Errado, errado, errado. Eu nunca fui eu mesma com mais ninguém. Eu não consigo mais falar. Meus pesadelos me assustam e eu acordo chorando. Me retiro dos meus lençóis frios e espero a dor no peito passar antes que todos acordem. Eu observo a chuva e tenho vontade de encher os meus pulmões com sua água gelada, que arrepia minha nuca. Ou congelar meu coração com ela. Não consigo encarar as pessoas porque sei que mesmo gritando, elas nunca irão saber os pensamentos que guerreiam em mim, vinte e quatro horas por dia. Sou um eterno conflito.
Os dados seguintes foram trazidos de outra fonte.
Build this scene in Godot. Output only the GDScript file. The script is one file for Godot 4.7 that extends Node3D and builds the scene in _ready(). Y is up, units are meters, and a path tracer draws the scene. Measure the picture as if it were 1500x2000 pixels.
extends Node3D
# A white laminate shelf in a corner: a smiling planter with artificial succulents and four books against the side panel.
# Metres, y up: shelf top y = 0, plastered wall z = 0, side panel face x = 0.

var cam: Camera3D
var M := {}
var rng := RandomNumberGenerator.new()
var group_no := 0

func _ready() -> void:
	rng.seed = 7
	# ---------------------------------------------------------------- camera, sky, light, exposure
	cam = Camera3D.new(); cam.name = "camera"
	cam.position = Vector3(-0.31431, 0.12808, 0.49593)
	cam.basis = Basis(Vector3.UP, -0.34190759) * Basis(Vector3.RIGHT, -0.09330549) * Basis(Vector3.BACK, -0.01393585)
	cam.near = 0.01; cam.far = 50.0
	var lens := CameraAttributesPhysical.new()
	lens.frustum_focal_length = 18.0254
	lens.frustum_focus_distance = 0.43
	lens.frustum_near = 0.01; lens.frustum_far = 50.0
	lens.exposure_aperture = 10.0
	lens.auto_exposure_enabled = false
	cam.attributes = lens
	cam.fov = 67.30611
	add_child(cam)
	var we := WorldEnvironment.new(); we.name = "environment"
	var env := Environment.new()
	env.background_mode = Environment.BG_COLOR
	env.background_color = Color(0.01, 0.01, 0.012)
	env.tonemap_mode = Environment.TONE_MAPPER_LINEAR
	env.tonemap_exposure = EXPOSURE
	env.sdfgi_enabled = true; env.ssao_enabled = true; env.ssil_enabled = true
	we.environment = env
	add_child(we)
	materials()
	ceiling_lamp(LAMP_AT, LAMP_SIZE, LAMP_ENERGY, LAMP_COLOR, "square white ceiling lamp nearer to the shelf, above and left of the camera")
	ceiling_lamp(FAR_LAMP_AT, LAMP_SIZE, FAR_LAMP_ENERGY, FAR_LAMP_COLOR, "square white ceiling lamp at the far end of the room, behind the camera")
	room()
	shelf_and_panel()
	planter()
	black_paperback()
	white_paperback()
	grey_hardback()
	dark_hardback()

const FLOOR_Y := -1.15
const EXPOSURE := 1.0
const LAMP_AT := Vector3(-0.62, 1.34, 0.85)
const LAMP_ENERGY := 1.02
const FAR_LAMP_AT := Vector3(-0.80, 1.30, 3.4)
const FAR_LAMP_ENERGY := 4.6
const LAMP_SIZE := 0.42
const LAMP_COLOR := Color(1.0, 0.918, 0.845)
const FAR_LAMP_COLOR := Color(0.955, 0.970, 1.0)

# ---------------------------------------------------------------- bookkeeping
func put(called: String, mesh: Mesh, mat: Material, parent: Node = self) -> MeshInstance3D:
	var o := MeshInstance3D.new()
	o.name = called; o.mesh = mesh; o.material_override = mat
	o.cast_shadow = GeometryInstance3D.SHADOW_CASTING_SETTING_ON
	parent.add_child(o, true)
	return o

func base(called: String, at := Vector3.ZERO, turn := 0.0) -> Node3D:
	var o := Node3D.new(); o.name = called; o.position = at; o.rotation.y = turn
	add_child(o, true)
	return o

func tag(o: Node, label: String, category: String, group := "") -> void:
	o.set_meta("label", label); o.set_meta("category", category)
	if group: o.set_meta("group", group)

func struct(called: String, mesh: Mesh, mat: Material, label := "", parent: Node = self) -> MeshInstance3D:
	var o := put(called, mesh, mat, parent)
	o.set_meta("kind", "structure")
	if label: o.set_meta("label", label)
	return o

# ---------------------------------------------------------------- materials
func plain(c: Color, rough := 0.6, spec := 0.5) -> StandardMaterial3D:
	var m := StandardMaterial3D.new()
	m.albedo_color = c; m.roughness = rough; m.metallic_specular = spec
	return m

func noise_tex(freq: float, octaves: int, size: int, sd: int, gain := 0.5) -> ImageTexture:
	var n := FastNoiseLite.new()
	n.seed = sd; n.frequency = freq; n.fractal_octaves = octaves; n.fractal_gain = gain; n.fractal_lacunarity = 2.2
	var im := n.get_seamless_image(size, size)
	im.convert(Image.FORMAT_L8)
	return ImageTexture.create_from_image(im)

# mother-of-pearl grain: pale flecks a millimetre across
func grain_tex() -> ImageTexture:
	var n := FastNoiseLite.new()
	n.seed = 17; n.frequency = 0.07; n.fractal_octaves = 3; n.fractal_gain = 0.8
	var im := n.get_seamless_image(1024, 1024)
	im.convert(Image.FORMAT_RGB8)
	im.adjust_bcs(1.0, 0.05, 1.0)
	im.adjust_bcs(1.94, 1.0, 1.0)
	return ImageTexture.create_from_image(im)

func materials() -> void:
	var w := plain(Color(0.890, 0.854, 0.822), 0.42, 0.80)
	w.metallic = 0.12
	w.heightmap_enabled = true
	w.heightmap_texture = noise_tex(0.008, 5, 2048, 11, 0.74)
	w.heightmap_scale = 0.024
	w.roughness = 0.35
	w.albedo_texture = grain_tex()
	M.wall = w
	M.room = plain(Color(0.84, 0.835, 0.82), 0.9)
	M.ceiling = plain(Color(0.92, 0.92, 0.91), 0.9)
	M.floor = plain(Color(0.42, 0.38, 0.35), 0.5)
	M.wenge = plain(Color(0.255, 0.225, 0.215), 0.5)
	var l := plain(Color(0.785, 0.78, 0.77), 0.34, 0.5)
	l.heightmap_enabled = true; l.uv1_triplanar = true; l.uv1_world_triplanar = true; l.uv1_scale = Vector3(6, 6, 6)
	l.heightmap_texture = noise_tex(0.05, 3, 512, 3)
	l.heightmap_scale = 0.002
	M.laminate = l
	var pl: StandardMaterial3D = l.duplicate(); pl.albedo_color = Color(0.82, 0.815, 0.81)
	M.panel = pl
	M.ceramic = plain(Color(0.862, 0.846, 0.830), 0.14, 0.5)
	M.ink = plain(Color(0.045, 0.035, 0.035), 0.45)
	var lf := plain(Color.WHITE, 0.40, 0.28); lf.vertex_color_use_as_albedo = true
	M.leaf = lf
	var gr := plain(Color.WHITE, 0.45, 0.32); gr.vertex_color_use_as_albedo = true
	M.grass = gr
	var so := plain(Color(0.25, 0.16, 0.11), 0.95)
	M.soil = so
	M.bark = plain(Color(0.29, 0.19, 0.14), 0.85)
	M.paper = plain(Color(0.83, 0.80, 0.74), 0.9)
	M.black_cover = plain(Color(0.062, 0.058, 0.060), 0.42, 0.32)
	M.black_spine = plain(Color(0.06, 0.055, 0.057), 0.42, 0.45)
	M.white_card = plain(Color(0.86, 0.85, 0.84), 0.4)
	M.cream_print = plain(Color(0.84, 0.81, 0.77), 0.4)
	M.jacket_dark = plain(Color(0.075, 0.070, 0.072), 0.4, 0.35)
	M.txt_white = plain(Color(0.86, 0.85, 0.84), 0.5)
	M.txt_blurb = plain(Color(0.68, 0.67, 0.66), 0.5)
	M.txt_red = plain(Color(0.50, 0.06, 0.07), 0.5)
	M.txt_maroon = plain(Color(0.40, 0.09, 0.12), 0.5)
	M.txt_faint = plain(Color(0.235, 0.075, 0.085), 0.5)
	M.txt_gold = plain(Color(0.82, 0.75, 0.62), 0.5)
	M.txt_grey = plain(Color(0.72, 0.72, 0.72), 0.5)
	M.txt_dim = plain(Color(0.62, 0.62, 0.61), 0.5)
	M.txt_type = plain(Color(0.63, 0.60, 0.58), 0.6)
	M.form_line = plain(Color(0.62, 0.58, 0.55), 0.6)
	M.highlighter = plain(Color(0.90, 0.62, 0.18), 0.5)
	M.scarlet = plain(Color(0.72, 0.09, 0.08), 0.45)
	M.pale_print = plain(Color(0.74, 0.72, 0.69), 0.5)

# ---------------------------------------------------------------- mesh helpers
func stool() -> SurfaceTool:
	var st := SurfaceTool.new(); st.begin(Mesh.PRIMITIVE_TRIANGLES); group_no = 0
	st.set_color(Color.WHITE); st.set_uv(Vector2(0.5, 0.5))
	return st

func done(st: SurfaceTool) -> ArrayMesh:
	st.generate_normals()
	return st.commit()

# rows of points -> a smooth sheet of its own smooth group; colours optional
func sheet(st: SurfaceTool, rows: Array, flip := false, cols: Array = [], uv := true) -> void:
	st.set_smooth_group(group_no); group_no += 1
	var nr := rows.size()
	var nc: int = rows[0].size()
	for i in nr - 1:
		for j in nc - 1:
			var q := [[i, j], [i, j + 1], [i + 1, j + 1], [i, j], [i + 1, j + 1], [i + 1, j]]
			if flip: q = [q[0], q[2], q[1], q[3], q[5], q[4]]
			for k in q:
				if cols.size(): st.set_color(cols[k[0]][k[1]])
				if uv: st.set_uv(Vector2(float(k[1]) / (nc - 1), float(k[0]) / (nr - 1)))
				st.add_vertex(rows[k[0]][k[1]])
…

Ele já me disse para parar de tentar provar para o mundo o tempo todo, e eu nunca descobri o quê. Só queria conseguir me entender. Seria mais fácil não saber sentir. Tenho inveja dos insensíveis.

Hoje eu me sinto meio comum. Não surtei, não gritei com ninguém. Não sentei no chão do banheiro e chorei um pouco do habitual. As músicas tristes ainda são minha trilha sonora, mas por gosto do que qualquer outra coisa. As acho muito bonitas, como um pouco de cor em todo o cinza das paredes. Ah é, por falar em paredes, eu continuo enchendo a minha de pedaços de jornal. Quem sabe um dia, quando a coragem não me faltar, eu termine o que comecei. E não falo somente dessa parede, em especial. Todos os dias construo novas entre mim e as pessoas, filmes e rodas de conversa. A única coisa que me liga ao mundo ainda é a poesia. É a minha janela, de onde observo a felicidade alheia. São as palavras que me fazem ter esperança, e sobre elas trilho meu caminho de encontro as estrelas, já que aqui não me resta nenhum lugar para onde ir. Desculpe e bem vindo. As coisas funcionam assim há um tempo.